EXERCISE PROMPT: The listing below is the input. Say how many of its lines contain "that", giving the number alone.
· · ·
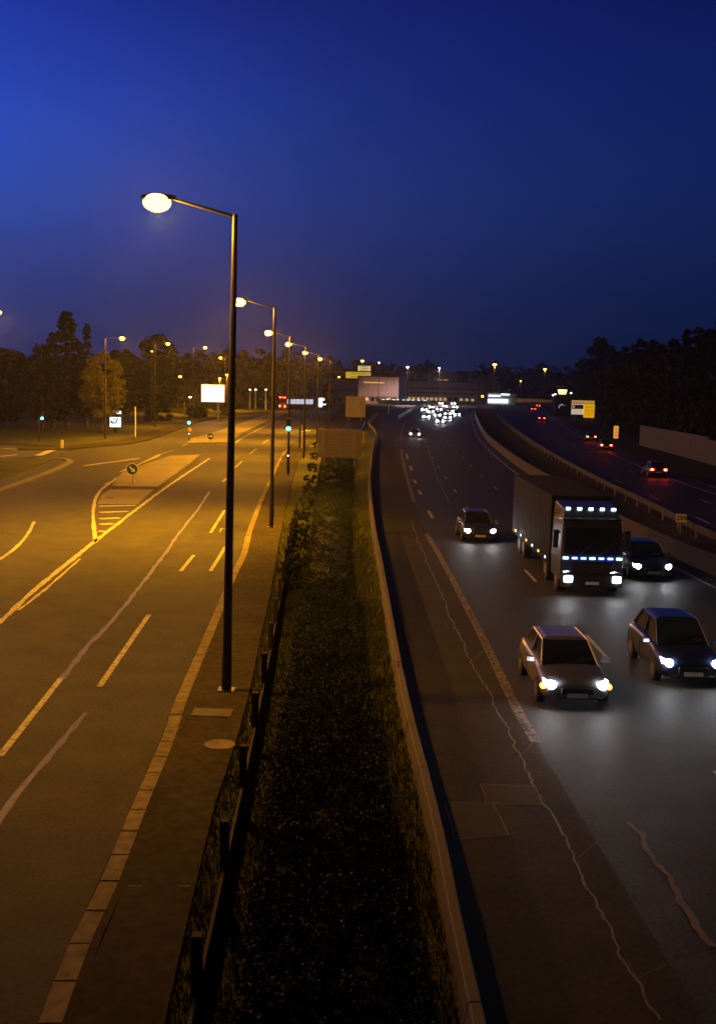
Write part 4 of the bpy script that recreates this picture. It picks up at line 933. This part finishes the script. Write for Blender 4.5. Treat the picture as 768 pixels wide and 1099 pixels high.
        if spots and lights != 'tail':
            ld = bpy.data.lights.new('headlight_beam', 'SPOT'); ld.energy = power; ld.color = (.9, .92, 1); ld.spot_size = R(36); ld.spot_blend = 1; ld.shadow_soft_size = .07
            lo = bpy.data.objects.new('headlight_beam', ld); C.objects.link(lo); lo.parent = t; lo.location = (sx_ * .64, -2.22, .62 + h); lo.rotation_euler = (R(87.5), 0, R(sx_ * 2 * -1))
    MB().box((0, -2.13, .48), (.8, .06, .16)).build('grille', M['black'], t, bevel=.01)
    MB().box((0, -2.11, .30), (1.1, .06, .07)).build('lower_grille', M['black'], t, bevel=.01)
    for sx_ in (-1, 1):
        MB().tube((sx_ * .62, -2.10, .34), (sx_ * .62, -2.04, .34), .05, .05, 12).build('fog_lamp', M['chrome'], t)
        MB().tube((sx_ * .1, -1.1, .955 + h), (sx_ * .1 + .5, -.93, 1.06 + h + tall * .2), .012, .01, 5).build('wiper', M['black'], t)
        MB().box((sx_ * .897, .28, .62), (.012, .012, .5)).box((sx_ * .9, .1, .80), (.02, .16, .03)).build('door_seam', M['black'], t)
    MB().box((0, -2.175, .38), (.52, .02, .11)).build('number_plate', M['sign_white'], t)
    MB().box((0, 2.12, .55), (.52, .02, .11)).build('number_plate', M['sign_white'], t)
    return t
def heading(ref, p):
    i = min(range(len(ref)), key=lambda k: (ref[k].xy - p.xy).length); d = tangent(ref, i); return math.atan2(d.y, d.x)
def place(t, px, py, ref, away=False, dy=2.1):
    p = P(px, py); a = heading(ref, p)               # a: direction of the lane, away from the camera
    t.rotation_euler.z = a - math.pi / 2 + (math.pi if away else 0)
    f_ = Vector((math.cos(a), math.sin(a), 0)); t.location = p + f_ * dy + Vector((0, 0, Z1)); return t
G1 = 'oncoming cars on the motorway'
c1 = tag(place(make_car(paints['dark grey'], power=4500), 515, 583, edge_line), 'dark grey car with bright headlights in the slow lane, level with the third timber posts', 'car', G1); c1['label'] = 'dark grey car with bright headlights in the slow lane beside the lorry'
c2 = make_car(paints['silver']); tag(place(c2, 618, 762, edge_line), 'silver car with bright headlights nearest the hard shoulder and nearest the camera', 'car', G1)
ind = MB().tube((-.84, -1.95, .56), (-.84, -1.85, .56), .07, .07, 12).build('indicator', M['amber'], c2)
ind = MB().tube((.84, -1.95, .56), (.84, -1.85, .56), .07, .07, 12).build('indicator', M['amber'], c2)
c3 = tag(place(make_car(paints['dark blue'], tall=.12), 742, 738, edge_line), 'dark blue tall car with bright headlights in the middle lane at the right edge', 'car', G1)
c4 = tag(place(make_car(paints['black']), 700, 624, edge_line), 'black car with bright headlights in the fast lane by the median barrier', 'car', G1)
c5 = tag(place(make_car(paints['silver'], power=9000), 445, 470, edge_line), 'small silver car alone in the slow lane, ahead of the distant headlight cluster', 'car', G1)
far_proto = make_car(paints['dark grey'], power=3000)
for ch in far_proto.children:
    if ch.name.startswith('headlight'):
        for c_ in ch.children: c_.data = c_.data.copy(); c_.data.transform(Matrix.Translation((0, -.02, 0))); ctr = sum((v.co for v in c_.data.vertices), Vector()) / len(c_.data.vertices); c_.data.transform(Matrix.Translation(ctr) @ Matrix.Diagonal((2.5, 1, 1.9, 1)) @ Matrix.Translation(-ctr))
far_cars = [(457, 450, 'dark car left of the distant cluster leaders, slightly set apart'), (490, 447, 'dark car on the right fringe of the distant headlight cluster'), (469, 448, 'dark car just behind the two leaders of the distant cluster'), (480, 446.5, 'dark car in second rank of the distant cluster, toward its right'), (455, 441.5, 'dark car on the far left fringe of the distant headlight cluster'), (472, 455, 'dark car leading the distant cluster of headlights, left of two abreast'), (480, 451, 'dark car in the distant cluster, just right of its leader'), (462, 444, 'dark car at the left side of the distant headlight cluster'),
            (471, 441, 'dark car in the middle of the distant headlight cluster'), (483, 443.5, 'dark car at the right side of the distant headlight cluster'), (463, 438.5, 'dark car in the back left of the distant headlight cluster'),
            (477, 437.5, 'dark car in the back middle of the distant headlight cluster'), (488, 438.5, 'dark car in the back right of the distant headlight cluster'), (486, 434.5, 'farthest dark car of the distant headlight cluster, on the right'), (473, 434.2, 'farthest dark car of the distant headlight cluster, on the left')]
for i, (x, y, lab) in enumerate(far_cars):
    o = far_proto if i == 0 else copy_tree(far_proto); place(o, x, y, edge_line); tag(o, lab, 'car', G1)

# departing cars
G2 = 'departing cars on the far carriageway'
tail_proto = make_car(paints['dark grey'], 'tail')
for i, (x, y, lab) in enumerate(((706, 513, 'departing dark car with red tail lights nearest the pale wall'), (650, 484, 'departing dark car with red tail lights beside the amber marker'),
                                 (634, 474, 'departing dark car with red tail lights below the lit hoarding'), (581, 452, 'departing dark car with red tail lights entering the bend'),
                                 (572, 441, 'departing dark car deep in the bend, nearer of the farthest two'), (577, 437, 'departing dark car deep in the bend, farthest from the camera'))):
    o = tail_proto if i == 0 else copy_tree(tail_proto); place(o, x, y, far_r, away=True, dy=2.1); tag(o, lab, 'car', G2)

# lorry with marker lights
t = empty('lorry'); place(t, 634, 640, edge_line, dy=0.3); tag(t, 'tall dark lorry with blue and white marker lights in the middle lane', 'lorry')
pc = car_paint('lorry_paint', (.03, .03, .06), .1)
cab = MB().add([(-1.22, -.1, .55), (1.22, -.1, .55), (1.22, 2.0, .55), (-1.22, 2.0, .55), (-1.24, -.15, 1.4), (1.24, -.15, 1.4), (1.24, 2.0, 1.4), (-1.24, 2.0, 1.4), (-1.16, .1, 2.8), (1.16, .1, 2.8), (1.2, 2.0, 2.8), (-1.2, 2.0, 2.8), (-1.05, .55, 3.35), (1.05, .55, 3.35), (1.15, 2.0, 3.55), (-1.15, 2.0, 3.55)],
    [(0, 1, 2, 3)] + [(a, b, b + 4, a + 4) for k in range(3) for a, b in ((k * 4, k * 4 + 1), (k * 4 + 1, k * 4 + 2), (k * 4 + 2, k * 4 + 3))] + [(k * 4 + 3, k * 4, k * 4 + 4, k * 4 + 7) for k in range(3)] + [(12, 13, 14, 15)]).build('cab', pc, t, bevel=.06)
MB().add([(-1.1, -.13, 1.6), (1.1, -.13, 1.6), (1.04, .05, 2.65), (-1.04, .05, 2.65), (-1.1, .1, 1.6), (1.1, .1, 1.6), (1.04, .3, 2.65), (-1.04, .3, 2.65)], [(0, 1, 2, 3), (4, 5, 6, 7), (0, 1, 5, 4), (1, 2, 6, 5), (2, 3, 7, 6), (3, 0, 4, 7)]).build('windscreen', M['glass'], cab)
MB().box((0, -.2, .6), (2.4, .3, .5)).build('bumper', M['black'], t, bevel=.04)
gl_ = MB()
for k in range(4): gl_.box((0, -.17, .98 + k * .12), (1.5, .06, .05))
gl_.build('grille', M['chrome'], t)
for s_ in (-1, 1):
    for k in range(9): MB().box((s_ * 1.256, 3.0 + k * 1.15, 2.25), (.012, .03, 2.8)).build('panel_seam', M['black'], t)
MB().box((0, .28, 2.98), (2.3, .35, .08)).build('sun_visor', M['black'], t, bevel=.02)
for x in (-.5, .35): MB().tube((x, -.16, 1.62), (x + .55, -.05, 2.1), .02, .015, 6).build('wiper', M['black'], t)
MB().box((0, -.36, .52), (.52, .02, .11)).build('number_plate', M['sign_white'], t)
MB().box((0, -.2, 1.33), (2.1, .05, .04)).build('trim', M['chrome'], t)
MB().box((0, 7.6, 2.25), (2.5, 10.6, 2.9)).build('trailer', mat('trailer_side', (.012, .012, .022), .85, spec=.1, noise=(1.5, .5)), t, bevel=.03)
for y in (.9, 3.4, 9.5, 10.8):
    for s_ in (-1, 1):
        w = MB().tube((s_ * .85, y, .5), (s_ * 1.2, y, .5), .5, .5, 24).build('wheel', M['rubber'], t, bevel=.03); MB().tube((s_ * 1.15, y, .5), (s_ * 1.21, y, .5), .28, .25, 18).build('rim', M['rim'], w)
for s_ in (-1, 1):
    hl = MB().box((s_ * .95, -.37, .68), (.34, .06, .24)).build('headlight', M['drl'], t, bevel=.02); MB().tube((s_ * .95, -.415, .68), (s_ * .95, -.40, .68), .1, .1, 18).build('lens', M['head'], hl)
    MB().box((s_ * 1.42, .15, 2.2), (.2, .2, .7)).tube((s_ * 1.2, .3, 2.45), (s_ * 1.4, .2, 2.45), .03, .03, 6).build('mirror', M['black'], t, bevel=.03)
    ld = bpy.data.lights.new('headlight_beam', 'SPOT'); ld.energy = 1000; ld.color = (.85, .88, 1); ld.spot_size = R(60); ld.spot_blend = .9; ld.shadow_soft_size = .08
    lo = bpy.data.objects.new('headlight_beam', ld); C.objects.link(lo); lo.parent = t; lo.location = (s_ * .95, -.6, .7); lo.rotation_euler = (R(87), 0, 0)
    for k in range(6): MB().box((s_ * 1.262, 3.2 + k * 1.7, 1.0), (.02, .14, .08)).build('side_marker', M['amber'] if k % 2 else M['led_cyan'], t)
for k, (x, z, m_) in enumerate([(-1.05, 1.48, M['led_cyan']), (-.7, 1.48, M['led_blue']), (-.35, 1.48, M['led_blue']), (0, 1.48, M['led_cyan']), (.35, 1.48, M['led_blue']), (.7, 1.48, M['led_blue']), (1.05, 1.48, M['led_cyan'])]):
    MB().box((x, -.19, z), (.2, .05, .07)).build('marker_light', m_, t)
for x in (-.9, -.45, 0, .45, .9): MB().box((x, .5, 3.36), (.16, .06, .09)).build('marker_light', M['led_cyan'], t)

# bus at the far junction
M['bus_window'] = emi('bus_window', (.75, .8, 1), .7)
b = P(303, 440.5); t = empty('bus', b, R(-48)); t.scale = (1.25, 1.0, 1.3); tag(t, 'bus with red lights and lit windows at the far junction', 'bus')
red = mat('bus_paint', (.12, .03, .03), .4); MB().box((0, 5.5, 1.75), (2.5, 11, 2.9)).build('body', red, t, bevel=.08)
for k in range(6): MB().box((-1.27, 1.3 + k * 1.7, 2.1), (.04, 1.5, 1.1)).build('window', M['bus_window'], t)
for k in range(6): MB().box((1.27, 1.3 + k * 1.7, 2.1), (.04, 1.5, 1.1)).build('window', M['bus_window'], t)
MB().box((0, -.02, 2.3), (2.0, .04, .9)).build('rear_window', M['window_dark'], t)
for s_ in (-1, 1):
    MB().box((s_ * 1.0, -.05, 1.0), (.35, .1, .35)).build('taillight', M['tail'], t); MB().box((s_ * .9, -.05, 3.0), (.3, .1, .2)).build('marker_light', M['tail'], t)
    for y in (2.2, 8.6): MB().tube((s_ * 1.0, y, .48), (s_ * 1.28, y, .48), .48, .48, 20).build('wheel', M['rubber'], t)
MB().box((0, -.04, 3.0), (.8, .06, .2)).build('destination_display', M['window_warm'], t)

# evening haze: the air that glows round the lamps
if True:
    hz = bpy.data.materials.new('evening_air'); hz.use_nodes = True; t_ = hz.node_tree; t_.nodes.clear()
    v_ = N(t_, 'ShaderNodeVolumePrincipled'); v_.inputs['Color'].default_value = (.9, .9, .95, 1); v_.inputs['Density'].default_value = .0002; v_.inputs['Anisotropy'].default_value = .75
    o_ = N(t_, 'ShaderNodeOutputMaterial'); t_.links.new(v_.outputs[0], o_.inputs['Volume'])
    hb = MB().box((0, 290, 11), (640, 640, 26)).build('haze', hz); struct(hb, 'stuff'); hb['label'] = 'thin evening haze over the roads'
scene.cycles.volume_bounces = 0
· · ·
RIGHT ANSWER: 2